Sin embargo, si miramos los ciclos históricos en su totalidad, nos damos cuenta de que la excepcionalidad de Occidente solo ha ocupado el espacio de unos pocos siglos en el conjunto de la historia universal. Con su fin, se cierra la Gran Divergencia que representaba frente a las grandes civilizaciones orientales listas para recuperar el protagonismo que ellas tenían en el escenario global mucho antes del siglo XIX. La Europa que debemos construir y a la que debemos apuntar es, por tanto, políticamente la de Federico y no la Europa victoriana de los chovinismos nacionalistas enfrentados que contrasta con la tendencia hacia la unidad en la diversidad aplicada a un nivel continental; en lugar de la hegemonía global y la competencia inter-imperialista, queremos el equilibrio y la cooperación multipolar entre los grandes espacios.

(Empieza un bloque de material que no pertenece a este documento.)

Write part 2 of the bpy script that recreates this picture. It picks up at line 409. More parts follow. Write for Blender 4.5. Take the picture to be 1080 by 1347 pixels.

Además, vale la pena recordar hoy que el reinado de Federico II coincidió con el surgimiento de la Pax Mongolica, momento en el que Oriente fue unificado bajo el cetro de hierro de Genghis Khan y sus seguidores, razón por la cual se mantuvieron abiertas las nuevas rutas comerciales desde el Adriático hasta el Mar Amarillo: una época que anticipó al sueño chino de hoy de crear una red de rutas comerciales terrestres y marítimas diseñadas para conectar más estrechamente las dos costas de Eurasia.

 

Entonces, volvemos nuestra mirada para ir más allá de la imagen de esta Europa que, consciente de los límites impuestos por la sabiduría pagana y la doctrina cristiana, y que dialoga desde una posición de fuerza con los fuertes y trata a los débiles con justicia, sin sujeción ni arrogancia, que sabe responder con una serenidad apolínea a los desafíos tanto del Lejano Oriente como del Lejano Oeste, que opone a las sirenas fáusticas la sabiduría epicúrea del Stupor Mundi: “Necios como somos, queremos conquistarlo todo, como si tuviéramos tiempo para poseerlo todo”.